> **Directions for this task**
Return all the data, word for word.

:::

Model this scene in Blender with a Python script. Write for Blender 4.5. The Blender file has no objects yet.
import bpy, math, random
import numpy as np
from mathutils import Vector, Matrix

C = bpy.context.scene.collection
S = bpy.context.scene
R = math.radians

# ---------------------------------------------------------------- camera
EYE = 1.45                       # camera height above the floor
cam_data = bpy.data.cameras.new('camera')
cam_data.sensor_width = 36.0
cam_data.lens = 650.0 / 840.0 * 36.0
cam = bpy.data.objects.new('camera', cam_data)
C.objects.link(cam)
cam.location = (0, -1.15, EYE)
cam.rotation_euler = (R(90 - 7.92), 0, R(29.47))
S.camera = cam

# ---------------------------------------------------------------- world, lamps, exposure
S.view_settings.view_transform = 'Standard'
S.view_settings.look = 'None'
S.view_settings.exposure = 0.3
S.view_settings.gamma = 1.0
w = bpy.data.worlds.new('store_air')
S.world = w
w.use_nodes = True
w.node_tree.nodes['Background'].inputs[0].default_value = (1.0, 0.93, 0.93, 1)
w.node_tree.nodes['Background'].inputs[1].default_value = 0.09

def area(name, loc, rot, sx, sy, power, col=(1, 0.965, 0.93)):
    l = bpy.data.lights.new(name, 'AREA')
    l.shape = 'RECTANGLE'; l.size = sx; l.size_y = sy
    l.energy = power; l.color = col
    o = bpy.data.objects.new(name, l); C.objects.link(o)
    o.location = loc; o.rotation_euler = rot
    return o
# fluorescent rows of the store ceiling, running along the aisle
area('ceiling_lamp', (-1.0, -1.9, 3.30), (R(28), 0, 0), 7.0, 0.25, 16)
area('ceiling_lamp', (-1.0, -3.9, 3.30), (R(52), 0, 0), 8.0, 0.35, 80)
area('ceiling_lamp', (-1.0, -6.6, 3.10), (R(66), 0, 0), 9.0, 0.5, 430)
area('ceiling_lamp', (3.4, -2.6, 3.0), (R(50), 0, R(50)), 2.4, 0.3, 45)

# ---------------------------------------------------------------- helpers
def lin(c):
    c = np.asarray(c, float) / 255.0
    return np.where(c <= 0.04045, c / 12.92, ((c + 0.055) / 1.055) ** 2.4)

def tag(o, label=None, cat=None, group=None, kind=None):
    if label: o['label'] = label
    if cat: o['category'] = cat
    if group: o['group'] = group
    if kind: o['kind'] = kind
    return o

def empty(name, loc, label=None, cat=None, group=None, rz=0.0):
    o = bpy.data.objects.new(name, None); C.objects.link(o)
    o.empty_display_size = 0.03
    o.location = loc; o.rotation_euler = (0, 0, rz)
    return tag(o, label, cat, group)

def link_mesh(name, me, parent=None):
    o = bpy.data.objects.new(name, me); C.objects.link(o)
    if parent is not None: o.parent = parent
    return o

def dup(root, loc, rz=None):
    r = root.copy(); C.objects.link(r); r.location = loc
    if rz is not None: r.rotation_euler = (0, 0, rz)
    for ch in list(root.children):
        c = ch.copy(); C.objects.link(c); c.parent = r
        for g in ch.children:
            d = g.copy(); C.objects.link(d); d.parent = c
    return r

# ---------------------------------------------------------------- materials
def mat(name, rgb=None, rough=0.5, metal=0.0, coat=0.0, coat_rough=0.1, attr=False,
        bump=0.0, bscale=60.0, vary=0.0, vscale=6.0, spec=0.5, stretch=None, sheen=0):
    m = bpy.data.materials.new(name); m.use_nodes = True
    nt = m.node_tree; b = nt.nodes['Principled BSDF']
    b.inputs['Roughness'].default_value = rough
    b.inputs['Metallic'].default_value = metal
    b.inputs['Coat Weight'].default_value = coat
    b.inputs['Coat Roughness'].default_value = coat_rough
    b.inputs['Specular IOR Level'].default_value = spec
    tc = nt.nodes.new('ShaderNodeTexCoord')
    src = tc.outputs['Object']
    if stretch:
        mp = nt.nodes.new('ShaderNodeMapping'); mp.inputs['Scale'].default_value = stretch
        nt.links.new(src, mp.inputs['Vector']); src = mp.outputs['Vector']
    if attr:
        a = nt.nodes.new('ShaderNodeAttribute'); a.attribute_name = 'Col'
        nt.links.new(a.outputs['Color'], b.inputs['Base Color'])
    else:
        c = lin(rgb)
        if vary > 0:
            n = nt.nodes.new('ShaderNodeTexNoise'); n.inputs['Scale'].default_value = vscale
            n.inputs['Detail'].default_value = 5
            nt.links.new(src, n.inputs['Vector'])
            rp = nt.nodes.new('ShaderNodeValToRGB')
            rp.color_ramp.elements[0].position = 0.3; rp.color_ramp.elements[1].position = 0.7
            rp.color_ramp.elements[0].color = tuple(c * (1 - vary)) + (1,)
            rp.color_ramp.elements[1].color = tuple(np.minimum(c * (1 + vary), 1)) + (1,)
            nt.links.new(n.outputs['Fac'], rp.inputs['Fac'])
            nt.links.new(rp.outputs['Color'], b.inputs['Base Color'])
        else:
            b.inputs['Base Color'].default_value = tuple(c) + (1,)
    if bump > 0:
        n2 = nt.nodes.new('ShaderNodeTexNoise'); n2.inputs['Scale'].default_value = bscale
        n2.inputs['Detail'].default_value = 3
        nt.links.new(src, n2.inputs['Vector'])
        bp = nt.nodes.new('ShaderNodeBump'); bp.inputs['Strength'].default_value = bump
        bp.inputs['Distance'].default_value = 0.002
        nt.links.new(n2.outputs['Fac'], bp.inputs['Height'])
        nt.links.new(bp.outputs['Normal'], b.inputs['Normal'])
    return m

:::

> **Exercise result**
Model this scene in Blender with a Python script. Write for Blender 4.5. The Blender file has no objects yet.
import bpy, math, random
import numpy as np
from mathutils import Vector, Matrix

C = bpy.context.scene.collection
S = bpy.context.scene
R = math.radians

# ---------------------------------------------------------------- camera
EYE = 1.45                       # camera height above the floor
cam_data = bpy.data.cameras.new('camera')
cam_data.sensor_width = 36.0
cam_data.lens = 650.0 / 840.0 * 36.0
cam = bpy.data.objects.new('camera', cam_data)
C.objects.link(cam)
cam.location = (0, -1.15, EYE)
cam.rotation_euler = (R(90 - 7.92), 0, R(29.47))
S.camera = cam

# ---------------------------------------------------------------- world, lamps, exposure
S.view_settings.view_transform = 'Standard'
S.view_settings.look = 'None'
S.view_settings.exposure = 0.3
S.view_settings.gamma = 1.0
w = bpy.data.worlds.new('store_air')
S.world = w
w.use_nodes = True
w.node_tree.nodes['Background'].inputs[0].default_value = (1.0, 0.93, 0.93, 1)
w.node_tree.nodes['Background'].inputs[1].default_value = 0.09

def area(name, loc, rot, sx, sy, power, col=(1, 0.965, 0.93)):
    l = bpy.data.lights.new(name, 'AREA')
    l.shape = 'RECTANGLE'; l.size = sx; l.size_y = sy
    l.energy = power; l.color = col
    o = bpy.data.objects.new(name, l); C.objects.link(o)
    o.location = loc; o.rotation_euler = rot
    return o
# fluorescent rows of the store ceiling, running along the aisle
area('ceiling_lamp', (-1.0, -1.9, 3.30), (R(28), 0, 0), 7.0, 0.25, 16)
area('ceiling_lamp', (-1.0, -3.9, 3.30), (R(52), 0, 0), 8.0, 0.35, 80)
area('ceiling_lamp', (-1.0, -6.6, 3.10), (R(66), 0, 0), 9.0, 0.5, 430)
area('ceiling_lamp', (3.4, -2.6, 3.0), (R(50), 0, R(50)), 2.4, 0.3, 45)

# ---------------------------------------------------------------- helpers
def lin(c):
    c = np.asarray(c, float) / 255.0
    return np.where(c <= 0.04045, c / 12.92, ((c + 0.055) / 1.055) ** 2.4)

def tag(o, label=None, cat=None, group=None, kind=None):
    if label: o['label'] = label
    if cat: o['category'] = cat
    if group: o['group'] = group
    if kind: o['kind'] = kind
    return o

def empty(name, loc, label=None, cat=None, group=None, rz=0.0):
    o = bpy.data.objects.new(name, None); C.objects.link(o)
    o.empty_display_size = 0.03
    o.location = loc; o.rotation_euler = (0, 0, rz)
    return tag(o, label, cat, group)

def link_mesh(name, me, parent=None):
    o = bpy.data.objects.new(name, me); C.objects.link(o)
    if parent is not None: o.parent = parent
    return o

def dup(root, loc, rz=None):
    r = root.copy(); C.objects.link(r); r.location = loc
    if rz is not None: r.rotation_euler = (0, 0, rz)
    for ch in list(root.children):
        c = ch.copy(); C.objects.link(c); c.parent = r
        for g in ch.children:
            d = g.copy(); C.objects.link(d); d.parent = c
    return r

# ---------------------------------------------------------------- materials
def mat(name, rgb=None, rough=0.5, metal=0.0, coat=0.0, coat_rough=0.1, attr=False,
        bump=0.0, bscale=60.0, vary=0.0, vscale=6.0, spec=0.5, stretch=None, sheen=0):
    m = bpy.data.materials.new(name); m.use_nodes = True
    nt = m.node_tree; b = nt.nodes['Principled BSDF']
    b.inputs['Roughness'].default_value = rough
    b.inputs['Metallic'].default_value = metal
    b.inputs['Coat Weight'].default_value = coat
    b.inputs['Coat Roughness'].default_value = coat_rough
    b.inputs['Specular IOR Level'].default_value = spec
    tc = nt.nodes.new('ShaderNodeTexCoord')
    src = tc.outputs['Object']
    if stretch:
        mp = nt.nodes.new('ShaderNodeMapping'); mp.inputs['Scale'].default_value = stretch
        nt.links.new(src, mp.inputs['Vector']); src = mp.outputs['Vector']
    if attr:
        a = nt.nodes.new('ShaderNodeAttribute'); a.attribute_name = 'Col'
        nt.links.new(a.outputs['Color'], b.inputs['Base Color'])
    else:
        c = lin(rgb)
        if vary > 0:
            n = nt.nodes.new('ShaderNodeTexNoise'); n.inputs['Scale'].default_value = vscale
            n.inputs['Detail'].default_value = 5
            nt.links.new(src, n.inputs['Vector'])
            rp = nt.nodes.new('ShaderNodeValToRGB')
            rp.color_ramp.elements[0].position = 0.3; rp.color_ramp.elements[1].position = 0.7
            rp.color_ramp.elements[0].color = tuple(c * (1 - vary)) + (1,)
            rp.color_ramp.elements[1].color = tuple(np.minimum(c * (1 + vary), 1)) + (1,)
            nt.links.new(n.outputs['Fac'], rp.inputs['Fac'])
            nt.links.new(rp.outputs['Color'], b.inputs['Base Color'])
        else:
            b.inputs['Base Color'].default_value = tuple(c) + (1,)
    if bump > 0:
        n2 = nt.nodes.new('ShaderNodeTexNoise'); n2.inputs['Scale'].default_value = bscale
        n2.inputs['Detail'].default_value = 3
        nt.links.new(src, n2.inputs['Vector'])
        bp = nt.nodes.new('ShaderNodeBump'); bp.inputs['Strength'].default_value = bump
        bp.inputs['Distance'].default_value = 0.002
        nt.links.new(n2.outputs['Fac'], bp.inputs['Height'])
        nt.links.new(bp.outputs['Normal'], b.inputs['Normal'])
    return m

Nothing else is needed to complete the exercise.